Working PaperRegion & Country Studies

Green Industrialisation and Entrepreneurship in Africa

Milan Brahmbhatt, Catlyne Haddaoui, John Page

Changing global trends are creating new opportunities for economic transformation and green industrialization in Africa. Policies that encourage economic transformation and ‘green growth’, combined with entrepreneurship, could enable Africa to achieve a clean, resource-efficient modern economy.

Authors

Milan Brahmbhatt New Climate Economy

Catlyne Haddaoui Overseas Development Institute

John Page The Brookings Institution

Overview

October 2017

Policymakers across Africa have widely embraced economic transformation as a key to help accelerate and sustain inclusive growth. Economic transformation refers to two linked development processes. One is structural change: the shift of workers and other resources from low-productivity sectors, such as subsistence agriculture, to high-productivity sectors, such as industry and modern services. The other is faster productivity growth within various sectors. Sustained robust economic growth is essential to achieve rapid job growth and poverty reduction in Africa.

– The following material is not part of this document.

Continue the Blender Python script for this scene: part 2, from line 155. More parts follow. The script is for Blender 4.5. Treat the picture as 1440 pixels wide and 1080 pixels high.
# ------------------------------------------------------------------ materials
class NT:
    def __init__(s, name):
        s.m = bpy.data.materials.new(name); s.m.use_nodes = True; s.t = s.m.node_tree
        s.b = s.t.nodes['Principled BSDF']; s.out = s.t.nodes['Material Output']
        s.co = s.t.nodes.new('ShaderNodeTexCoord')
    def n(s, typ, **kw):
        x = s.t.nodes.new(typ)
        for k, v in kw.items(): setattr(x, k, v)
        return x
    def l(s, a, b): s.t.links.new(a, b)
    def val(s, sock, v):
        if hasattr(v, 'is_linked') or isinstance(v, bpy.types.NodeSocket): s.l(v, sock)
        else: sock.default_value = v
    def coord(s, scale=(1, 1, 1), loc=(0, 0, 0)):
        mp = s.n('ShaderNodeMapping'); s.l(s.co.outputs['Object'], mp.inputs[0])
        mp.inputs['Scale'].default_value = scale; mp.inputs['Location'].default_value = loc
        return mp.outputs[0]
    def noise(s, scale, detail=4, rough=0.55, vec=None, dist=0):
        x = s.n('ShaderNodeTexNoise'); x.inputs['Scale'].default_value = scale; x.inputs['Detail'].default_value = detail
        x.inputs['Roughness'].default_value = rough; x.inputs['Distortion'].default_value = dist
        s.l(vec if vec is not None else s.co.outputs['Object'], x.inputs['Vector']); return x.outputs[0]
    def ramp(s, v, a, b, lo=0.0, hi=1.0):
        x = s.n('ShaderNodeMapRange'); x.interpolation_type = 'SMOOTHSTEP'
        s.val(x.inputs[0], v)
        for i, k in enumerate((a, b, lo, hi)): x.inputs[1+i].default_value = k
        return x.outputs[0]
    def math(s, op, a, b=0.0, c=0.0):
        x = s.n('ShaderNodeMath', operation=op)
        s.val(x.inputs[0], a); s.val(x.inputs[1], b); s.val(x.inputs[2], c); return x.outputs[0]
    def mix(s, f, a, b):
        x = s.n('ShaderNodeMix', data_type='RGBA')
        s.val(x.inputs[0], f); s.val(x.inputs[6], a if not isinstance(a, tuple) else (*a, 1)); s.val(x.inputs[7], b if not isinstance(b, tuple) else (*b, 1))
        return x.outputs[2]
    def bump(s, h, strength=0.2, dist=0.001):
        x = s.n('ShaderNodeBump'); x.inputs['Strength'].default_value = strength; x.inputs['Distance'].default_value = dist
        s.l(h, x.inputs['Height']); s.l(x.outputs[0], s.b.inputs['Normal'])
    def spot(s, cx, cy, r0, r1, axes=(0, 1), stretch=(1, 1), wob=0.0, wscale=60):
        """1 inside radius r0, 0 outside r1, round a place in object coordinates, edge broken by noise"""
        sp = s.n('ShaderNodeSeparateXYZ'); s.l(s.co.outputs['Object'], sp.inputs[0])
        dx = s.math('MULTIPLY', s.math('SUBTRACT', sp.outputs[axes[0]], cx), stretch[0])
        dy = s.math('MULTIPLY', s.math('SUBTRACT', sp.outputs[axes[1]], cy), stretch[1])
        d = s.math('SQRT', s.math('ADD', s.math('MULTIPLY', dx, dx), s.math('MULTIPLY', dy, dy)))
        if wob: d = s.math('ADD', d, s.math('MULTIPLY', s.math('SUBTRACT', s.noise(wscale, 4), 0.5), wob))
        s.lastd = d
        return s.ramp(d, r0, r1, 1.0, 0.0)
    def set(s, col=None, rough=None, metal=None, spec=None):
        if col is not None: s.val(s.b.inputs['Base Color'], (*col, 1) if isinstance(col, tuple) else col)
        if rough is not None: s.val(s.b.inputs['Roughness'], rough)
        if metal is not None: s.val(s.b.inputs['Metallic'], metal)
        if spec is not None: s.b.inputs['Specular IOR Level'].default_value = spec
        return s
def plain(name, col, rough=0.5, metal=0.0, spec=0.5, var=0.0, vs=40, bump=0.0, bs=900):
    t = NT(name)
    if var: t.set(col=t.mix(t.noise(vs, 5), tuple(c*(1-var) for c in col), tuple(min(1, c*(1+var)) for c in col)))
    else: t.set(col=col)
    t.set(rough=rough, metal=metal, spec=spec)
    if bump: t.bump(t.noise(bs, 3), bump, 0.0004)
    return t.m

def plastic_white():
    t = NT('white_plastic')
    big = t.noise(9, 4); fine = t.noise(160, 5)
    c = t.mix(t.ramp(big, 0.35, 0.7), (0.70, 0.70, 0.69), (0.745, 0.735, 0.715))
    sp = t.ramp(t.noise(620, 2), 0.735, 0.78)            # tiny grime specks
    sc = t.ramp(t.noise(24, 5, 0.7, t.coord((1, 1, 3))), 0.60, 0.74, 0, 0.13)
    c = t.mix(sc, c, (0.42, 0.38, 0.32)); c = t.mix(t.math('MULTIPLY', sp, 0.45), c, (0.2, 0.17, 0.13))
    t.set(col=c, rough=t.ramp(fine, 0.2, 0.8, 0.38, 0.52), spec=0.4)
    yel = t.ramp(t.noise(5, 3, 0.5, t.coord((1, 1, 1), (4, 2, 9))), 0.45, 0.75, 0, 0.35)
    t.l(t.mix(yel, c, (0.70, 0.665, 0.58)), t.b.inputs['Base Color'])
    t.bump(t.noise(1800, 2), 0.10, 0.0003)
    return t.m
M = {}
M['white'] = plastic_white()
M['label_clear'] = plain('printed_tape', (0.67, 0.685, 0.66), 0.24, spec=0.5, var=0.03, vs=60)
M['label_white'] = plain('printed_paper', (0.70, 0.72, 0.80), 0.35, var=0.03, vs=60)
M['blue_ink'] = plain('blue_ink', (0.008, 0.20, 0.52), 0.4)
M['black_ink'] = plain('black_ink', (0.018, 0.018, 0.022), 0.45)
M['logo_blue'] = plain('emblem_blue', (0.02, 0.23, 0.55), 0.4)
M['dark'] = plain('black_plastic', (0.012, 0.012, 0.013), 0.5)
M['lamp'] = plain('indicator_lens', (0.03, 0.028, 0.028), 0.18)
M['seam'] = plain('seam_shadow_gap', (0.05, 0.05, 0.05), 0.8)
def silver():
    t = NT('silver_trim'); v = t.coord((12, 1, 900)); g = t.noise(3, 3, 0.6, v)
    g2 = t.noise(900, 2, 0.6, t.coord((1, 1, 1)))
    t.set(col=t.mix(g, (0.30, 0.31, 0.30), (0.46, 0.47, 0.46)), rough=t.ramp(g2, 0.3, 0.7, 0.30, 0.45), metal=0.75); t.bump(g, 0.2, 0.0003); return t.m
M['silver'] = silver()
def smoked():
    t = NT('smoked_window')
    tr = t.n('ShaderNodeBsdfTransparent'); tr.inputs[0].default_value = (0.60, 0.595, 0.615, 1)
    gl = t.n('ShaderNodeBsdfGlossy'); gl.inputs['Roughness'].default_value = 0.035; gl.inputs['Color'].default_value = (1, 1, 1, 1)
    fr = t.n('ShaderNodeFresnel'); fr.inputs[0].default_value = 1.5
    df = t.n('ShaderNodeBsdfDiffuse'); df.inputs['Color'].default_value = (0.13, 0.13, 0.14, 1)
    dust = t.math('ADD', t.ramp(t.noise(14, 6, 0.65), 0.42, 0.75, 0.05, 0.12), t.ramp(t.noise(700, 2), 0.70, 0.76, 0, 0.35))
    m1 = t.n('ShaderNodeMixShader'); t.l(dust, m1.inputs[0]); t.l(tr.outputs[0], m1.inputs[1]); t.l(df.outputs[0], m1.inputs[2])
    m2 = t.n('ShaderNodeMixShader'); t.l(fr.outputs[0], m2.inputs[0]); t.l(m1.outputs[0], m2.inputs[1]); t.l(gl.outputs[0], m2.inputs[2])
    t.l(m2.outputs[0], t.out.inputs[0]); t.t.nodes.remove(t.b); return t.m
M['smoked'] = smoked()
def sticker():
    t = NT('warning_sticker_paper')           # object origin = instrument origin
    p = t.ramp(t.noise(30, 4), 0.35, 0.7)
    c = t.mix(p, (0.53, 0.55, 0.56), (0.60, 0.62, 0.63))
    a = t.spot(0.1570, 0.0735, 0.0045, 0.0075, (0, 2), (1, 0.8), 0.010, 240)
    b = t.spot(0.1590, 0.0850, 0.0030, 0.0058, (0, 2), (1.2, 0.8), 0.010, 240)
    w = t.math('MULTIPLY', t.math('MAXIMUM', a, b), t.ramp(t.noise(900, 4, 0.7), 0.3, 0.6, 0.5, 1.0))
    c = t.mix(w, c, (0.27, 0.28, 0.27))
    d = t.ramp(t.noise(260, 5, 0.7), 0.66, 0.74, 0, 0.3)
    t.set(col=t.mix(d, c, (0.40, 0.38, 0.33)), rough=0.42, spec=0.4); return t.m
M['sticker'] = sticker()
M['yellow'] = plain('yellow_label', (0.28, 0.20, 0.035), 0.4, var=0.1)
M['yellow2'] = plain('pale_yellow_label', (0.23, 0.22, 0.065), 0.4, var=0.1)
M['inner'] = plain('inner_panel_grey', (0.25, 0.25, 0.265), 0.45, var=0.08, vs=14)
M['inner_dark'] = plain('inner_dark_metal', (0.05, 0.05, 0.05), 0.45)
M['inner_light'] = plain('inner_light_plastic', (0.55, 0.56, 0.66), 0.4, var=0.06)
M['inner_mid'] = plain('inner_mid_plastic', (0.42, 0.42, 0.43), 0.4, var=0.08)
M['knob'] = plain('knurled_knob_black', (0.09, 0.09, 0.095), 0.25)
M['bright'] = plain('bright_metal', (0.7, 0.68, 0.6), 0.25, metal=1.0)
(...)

African policymakers also increasingly stress the need and the growing opportunities for green growth – growth that protects Africa’s natural environment in ways that increase the welfare of present and future generations, and which creates new opportunities for economic transformation and development. Ensuring that the natural environment is able to continue to provide the services on which human welfare depends is essential to ensuring the sustainability of economic transformation and growth. Africa is experiencing the ill effects of environmental degradation on several fronts. But such outcomes are not inevitable. Economic transformation can and should deliver green growth.

Economic transformation and green growth both depend on doing new things or doing things differently: making risky investments in new, unfamiliar sectors or products or adopting new, unfamiliar methods, processes, technologies, or inputs. Therefore they depend crucially on the activity of entrepreneurs, who drive change through their innovation and risk-taking.

This paper discusses the opportunities – and challenges – for African policymakers and businesses on these three related issues: economic transformation, green growth, and entrepreneurship. Better policies and institutions, changing world markets and global technological progress have the potential to foster both economic transformation and green growth in Africa, or to better manage trade-offs between them, as well as to encourage more vigorous entrepreneurship, a key for economic transformation and green growth.